From: "Theodore A. Roth" <address@hidden>
> On Fri, 19 Nov 2004, Paul Schlie wrote:
> 
>> Hi All, Upon having the opportunity to fool around with GCC sources a
>> little, it appears that there are a few things that are fairly easy to
>> accomplish, although may not be generally desirable for various reasons;
>> but was curious about the avr community's thoughts on the subject with
>> reference to an attempt to seek the following's inclusion into gcc 4.0:
>> 
>> - defining short = signed-8-bit QI mode, and default unsigned char, which
>>   seems more typically appropriate than not these days, which then also
>>   requires the elimination of the export of small-machine definition in
>>   avr.h to fpbit.c or a tweak to fpbit.c as it defines an exp-size structure
>>   variable  to be short, which would then too small to hold the exponent
>>   range, which should likely be fixed anyway, as a small machine likely
>>   requires the declaration of a wider type to hold a given fixed size range
>>   than a larger machine would. (although it's been pointed out it needs to
>>   be done in a way not to affect other targets, as does the below.)
> 
> Is this really useful? If you need to know the size and signed-ness of
> variable, you should just be using the [u]int{8,16,32,64}_t types. Those
> are defined by the C standard and gauranteed to work on all
> platforms/arches.

- "really useful?", not if (as you point out) you choose to explicitly
  declare the type-sizes you desire; but nor does it seem really useful to
  not enable the generic specification of short to be smaller than int,
  which in avr's default case would enable short to be the smallest generic
  signed int, which tends to be helpful if char defaults to unsigned, as
  typically desirable, as otherwise char operations tend to want to be
  promoted to int if mixed with unsigned character operands, and then
  need to rely on optimizations to de-promote them back, which GCC is
  occasionally misses the opportunity to do. So overall, basically agree
  that it's not strictly necessary, but seems generally more flexible
  and consistent to do so. (suspect it's mostly an aesthetic thing).

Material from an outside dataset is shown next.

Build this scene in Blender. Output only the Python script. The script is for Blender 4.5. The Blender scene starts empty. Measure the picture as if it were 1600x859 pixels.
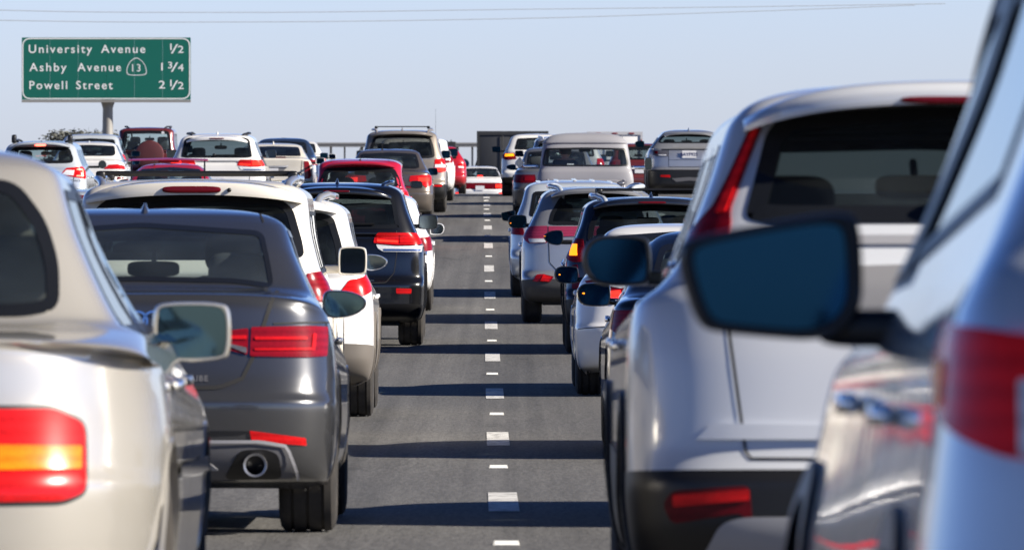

>>   any interest in 64-bit doubles although their practical usefulness may
>>   also be somewhat questionable (and/or any interest in smaller hypothetical
>>   1-bit sign, 5-bit exp, 10(+1-hidden)-bit 16-bit floats, w/32-bit doubles,
>>   which would seem more typically useful for this class of machine, although
>>   not standard per-se. (including integrating support for avr's multiplier,
>>   and possibly to further speed things up to make fp more practically
>>   useful in embedded systems, drop infinities/nan/expensive-rounding-modes
>>   and simply saturate values upon over/underflows, just as dsp's typically
>>   behave, as a best approximate answer is typically more useful than an
>>   infinity or nan is.
> 
> I'm a bit ignorant here: would this diverge from IEEE floats?

Yes, but as IEEE float semantics are basically inappropriate for embedded
signal processing and control algorithm use, which is why all floating point
signal processing architectures have adopted the use of floating point
semantics which don't generate and propagate the exception value behavior
which IEEE defines, and simply yield vanilla values for all computations,
although may only be as accurate as the specified precision allows. Where
infinities and nan's never require special handing, which 99.99 percent of
code never tends to handle properly, if at all), so thought it may simpler
and most useful if the floating point behavior for avr were defined to be
more similar to that adopted for dsp's than not? (not to mentions speeding
things up would likely help more than hurt in most cases, although at the
expense of some IEEE runtime behaviors. Another one of which is rounding
as maintaining full compliance is also expensive, and often typically
doubles the cost of floating-point arithmetic, with little arguable benefit,
as similar desired behavior can be obtained much less expensively.)

Thoughts?